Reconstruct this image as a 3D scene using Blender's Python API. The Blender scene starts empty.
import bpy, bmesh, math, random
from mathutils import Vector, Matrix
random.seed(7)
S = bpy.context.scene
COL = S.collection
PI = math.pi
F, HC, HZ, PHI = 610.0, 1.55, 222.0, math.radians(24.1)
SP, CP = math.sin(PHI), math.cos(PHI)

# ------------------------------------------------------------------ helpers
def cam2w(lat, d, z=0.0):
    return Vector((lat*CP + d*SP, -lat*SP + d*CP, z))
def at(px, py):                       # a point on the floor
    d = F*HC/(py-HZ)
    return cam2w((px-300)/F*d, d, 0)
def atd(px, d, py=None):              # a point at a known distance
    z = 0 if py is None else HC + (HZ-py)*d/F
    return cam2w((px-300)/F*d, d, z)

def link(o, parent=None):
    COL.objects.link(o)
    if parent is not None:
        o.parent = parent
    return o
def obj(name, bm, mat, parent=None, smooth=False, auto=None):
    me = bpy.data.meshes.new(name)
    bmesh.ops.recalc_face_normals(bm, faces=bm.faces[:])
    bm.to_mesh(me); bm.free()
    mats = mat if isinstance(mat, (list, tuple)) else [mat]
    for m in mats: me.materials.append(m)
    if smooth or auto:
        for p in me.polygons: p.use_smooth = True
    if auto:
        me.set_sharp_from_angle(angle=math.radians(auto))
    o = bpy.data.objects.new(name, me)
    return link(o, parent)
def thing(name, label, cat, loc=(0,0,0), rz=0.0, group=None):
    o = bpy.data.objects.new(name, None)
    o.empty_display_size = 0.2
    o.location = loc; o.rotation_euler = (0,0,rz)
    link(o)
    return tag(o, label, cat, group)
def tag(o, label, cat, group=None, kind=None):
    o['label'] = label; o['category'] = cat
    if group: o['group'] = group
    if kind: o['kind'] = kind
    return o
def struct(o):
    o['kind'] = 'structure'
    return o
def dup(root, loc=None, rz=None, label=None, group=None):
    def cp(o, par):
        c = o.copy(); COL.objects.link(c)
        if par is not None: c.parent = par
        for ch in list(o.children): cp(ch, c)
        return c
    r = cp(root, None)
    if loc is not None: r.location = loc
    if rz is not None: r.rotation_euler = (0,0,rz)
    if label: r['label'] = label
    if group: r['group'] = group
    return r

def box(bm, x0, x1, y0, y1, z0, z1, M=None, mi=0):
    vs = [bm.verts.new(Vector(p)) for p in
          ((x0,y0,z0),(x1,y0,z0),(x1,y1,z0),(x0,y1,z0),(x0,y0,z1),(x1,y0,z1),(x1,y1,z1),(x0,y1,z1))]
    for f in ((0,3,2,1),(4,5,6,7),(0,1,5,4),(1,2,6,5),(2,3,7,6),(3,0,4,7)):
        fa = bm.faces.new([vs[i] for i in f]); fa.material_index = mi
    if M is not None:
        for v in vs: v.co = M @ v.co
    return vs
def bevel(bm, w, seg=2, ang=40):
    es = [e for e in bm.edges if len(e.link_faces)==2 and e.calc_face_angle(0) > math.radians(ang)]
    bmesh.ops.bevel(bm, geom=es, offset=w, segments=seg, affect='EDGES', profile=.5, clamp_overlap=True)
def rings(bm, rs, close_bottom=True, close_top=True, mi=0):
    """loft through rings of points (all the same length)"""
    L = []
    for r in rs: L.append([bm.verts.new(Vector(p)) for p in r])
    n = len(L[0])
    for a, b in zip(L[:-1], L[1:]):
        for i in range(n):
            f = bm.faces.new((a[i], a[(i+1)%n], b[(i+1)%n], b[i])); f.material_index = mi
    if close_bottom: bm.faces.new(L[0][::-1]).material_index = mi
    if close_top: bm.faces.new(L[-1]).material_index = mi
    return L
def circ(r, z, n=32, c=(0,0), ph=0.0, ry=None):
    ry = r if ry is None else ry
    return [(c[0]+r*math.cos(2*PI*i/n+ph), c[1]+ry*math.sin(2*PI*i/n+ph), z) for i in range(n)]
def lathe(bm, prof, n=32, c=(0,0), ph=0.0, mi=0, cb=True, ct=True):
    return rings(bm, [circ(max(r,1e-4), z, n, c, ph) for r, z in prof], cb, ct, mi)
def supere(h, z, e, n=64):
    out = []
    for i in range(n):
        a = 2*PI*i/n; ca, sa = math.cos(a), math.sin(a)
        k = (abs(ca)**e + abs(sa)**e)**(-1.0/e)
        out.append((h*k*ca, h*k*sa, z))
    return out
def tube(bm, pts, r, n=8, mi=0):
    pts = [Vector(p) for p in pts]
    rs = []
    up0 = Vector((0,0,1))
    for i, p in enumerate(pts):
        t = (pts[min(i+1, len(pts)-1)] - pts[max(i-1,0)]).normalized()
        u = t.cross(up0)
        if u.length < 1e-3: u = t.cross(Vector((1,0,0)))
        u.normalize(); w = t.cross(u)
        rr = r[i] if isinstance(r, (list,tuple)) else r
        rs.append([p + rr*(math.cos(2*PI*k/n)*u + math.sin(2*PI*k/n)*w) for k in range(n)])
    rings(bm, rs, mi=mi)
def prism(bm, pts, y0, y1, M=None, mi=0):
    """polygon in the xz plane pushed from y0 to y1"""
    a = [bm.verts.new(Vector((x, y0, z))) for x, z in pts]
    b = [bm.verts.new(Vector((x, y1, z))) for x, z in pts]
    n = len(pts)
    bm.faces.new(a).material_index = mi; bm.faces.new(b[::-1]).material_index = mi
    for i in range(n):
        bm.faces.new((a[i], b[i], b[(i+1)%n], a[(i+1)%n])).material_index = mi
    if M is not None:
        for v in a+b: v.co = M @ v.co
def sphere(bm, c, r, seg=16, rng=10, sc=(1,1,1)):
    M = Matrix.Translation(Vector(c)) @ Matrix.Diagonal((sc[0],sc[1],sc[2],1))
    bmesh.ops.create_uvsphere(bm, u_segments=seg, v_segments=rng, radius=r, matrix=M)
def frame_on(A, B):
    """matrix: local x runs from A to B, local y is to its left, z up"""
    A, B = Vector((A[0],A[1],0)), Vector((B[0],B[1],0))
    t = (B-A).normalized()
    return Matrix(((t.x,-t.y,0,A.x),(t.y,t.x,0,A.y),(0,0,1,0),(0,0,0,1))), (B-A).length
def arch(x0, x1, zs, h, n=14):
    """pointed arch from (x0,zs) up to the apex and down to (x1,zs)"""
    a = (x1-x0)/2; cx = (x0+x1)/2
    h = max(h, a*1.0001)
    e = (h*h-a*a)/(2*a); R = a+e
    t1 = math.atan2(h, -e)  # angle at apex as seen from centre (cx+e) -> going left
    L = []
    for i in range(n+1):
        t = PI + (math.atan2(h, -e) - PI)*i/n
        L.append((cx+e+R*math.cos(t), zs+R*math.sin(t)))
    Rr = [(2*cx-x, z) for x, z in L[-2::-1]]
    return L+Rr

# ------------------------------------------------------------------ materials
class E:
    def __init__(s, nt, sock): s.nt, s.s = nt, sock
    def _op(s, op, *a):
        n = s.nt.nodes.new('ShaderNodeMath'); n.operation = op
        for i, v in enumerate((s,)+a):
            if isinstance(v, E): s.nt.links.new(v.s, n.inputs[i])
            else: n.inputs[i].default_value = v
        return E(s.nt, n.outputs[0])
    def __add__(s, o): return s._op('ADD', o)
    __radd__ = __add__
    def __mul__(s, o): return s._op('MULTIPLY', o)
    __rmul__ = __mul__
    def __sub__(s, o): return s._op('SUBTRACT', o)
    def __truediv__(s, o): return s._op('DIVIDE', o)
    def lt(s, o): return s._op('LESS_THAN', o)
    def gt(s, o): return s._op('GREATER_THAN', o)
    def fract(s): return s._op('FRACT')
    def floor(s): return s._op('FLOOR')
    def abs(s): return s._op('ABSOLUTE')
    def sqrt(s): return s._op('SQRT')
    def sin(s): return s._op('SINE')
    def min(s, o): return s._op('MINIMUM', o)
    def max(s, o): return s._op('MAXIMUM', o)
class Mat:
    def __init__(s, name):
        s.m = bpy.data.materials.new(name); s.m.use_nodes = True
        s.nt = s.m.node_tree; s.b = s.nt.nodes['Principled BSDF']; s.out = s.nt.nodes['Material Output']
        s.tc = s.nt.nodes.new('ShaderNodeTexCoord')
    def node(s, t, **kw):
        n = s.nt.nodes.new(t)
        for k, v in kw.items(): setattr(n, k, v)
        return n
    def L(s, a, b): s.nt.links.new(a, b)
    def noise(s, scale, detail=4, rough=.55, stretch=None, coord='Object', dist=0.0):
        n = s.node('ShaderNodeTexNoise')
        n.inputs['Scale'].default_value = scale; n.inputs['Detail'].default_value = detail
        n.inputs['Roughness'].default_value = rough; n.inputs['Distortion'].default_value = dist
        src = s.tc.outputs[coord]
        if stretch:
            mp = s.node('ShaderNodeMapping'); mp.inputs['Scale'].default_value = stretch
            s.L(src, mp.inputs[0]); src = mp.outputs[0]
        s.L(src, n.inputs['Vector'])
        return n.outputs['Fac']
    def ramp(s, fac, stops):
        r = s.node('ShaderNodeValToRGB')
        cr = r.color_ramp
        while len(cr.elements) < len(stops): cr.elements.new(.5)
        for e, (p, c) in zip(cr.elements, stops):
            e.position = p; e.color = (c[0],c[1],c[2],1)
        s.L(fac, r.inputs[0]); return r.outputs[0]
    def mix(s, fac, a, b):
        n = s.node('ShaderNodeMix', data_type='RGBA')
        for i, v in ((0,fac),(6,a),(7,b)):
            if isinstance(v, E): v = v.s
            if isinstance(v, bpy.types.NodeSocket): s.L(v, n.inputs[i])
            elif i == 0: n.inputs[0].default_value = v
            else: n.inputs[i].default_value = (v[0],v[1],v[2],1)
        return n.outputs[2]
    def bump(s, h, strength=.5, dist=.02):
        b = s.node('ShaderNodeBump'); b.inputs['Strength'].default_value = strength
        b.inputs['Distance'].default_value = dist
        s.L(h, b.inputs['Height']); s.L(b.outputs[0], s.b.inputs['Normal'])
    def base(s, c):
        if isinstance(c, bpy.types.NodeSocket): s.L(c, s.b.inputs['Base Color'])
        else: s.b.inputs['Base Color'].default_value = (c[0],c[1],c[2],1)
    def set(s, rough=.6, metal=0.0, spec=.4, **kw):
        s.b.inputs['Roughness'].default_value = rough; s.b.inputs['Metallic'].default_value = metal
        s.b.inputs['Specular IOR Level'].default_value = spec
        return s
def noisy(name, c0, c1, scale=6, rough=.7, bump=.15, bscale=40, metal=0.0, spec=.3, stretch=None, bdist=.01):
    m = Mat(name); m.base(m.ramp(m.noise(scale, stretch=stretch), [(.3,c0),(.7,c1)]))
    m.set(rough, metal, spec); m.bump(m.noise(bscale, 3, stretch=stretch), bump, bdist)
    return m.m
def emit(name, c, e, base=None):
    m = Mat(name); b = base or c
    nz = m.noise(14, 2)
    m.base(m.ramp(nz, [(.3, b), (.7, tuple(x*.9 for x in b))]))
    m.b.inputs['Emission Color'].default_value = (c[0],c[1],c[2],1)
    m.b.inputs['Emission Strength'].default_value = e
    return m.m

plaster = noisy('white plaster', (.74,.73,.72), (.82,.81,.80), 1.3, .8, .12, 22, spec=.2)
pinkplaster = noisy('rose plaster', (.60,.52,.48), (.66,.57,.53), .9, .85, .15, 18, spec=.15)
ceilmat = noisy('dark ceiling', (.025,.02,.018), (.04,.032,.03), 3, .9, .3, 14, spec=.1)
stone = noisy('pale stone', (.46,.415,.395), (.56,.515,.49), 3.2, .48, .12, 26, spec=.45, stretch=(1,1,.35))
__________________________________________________
> [AIM OF THE TASK]: Repeat, word for word, the lines from the opening of the material through the line containing "SP, CP = math.sin(PHI), math.cos(PHI)".

> [CORRECT OUTPUT]:
Reconstruct this image as a 3D scene using Blender's Python API. The Blender scene starts empty.
import bpy, bmesh, math, random
from mathutils import Vector, Matrix
random.seed(7)
S = bpy.context.scene
COL = S.collection
PI = math.pi
F, HC, HZ, PHI = 610.0, 1.55, 222.0, math.radians(24.1)
SP, CP = math.sin(PHI), math.cos(PHI)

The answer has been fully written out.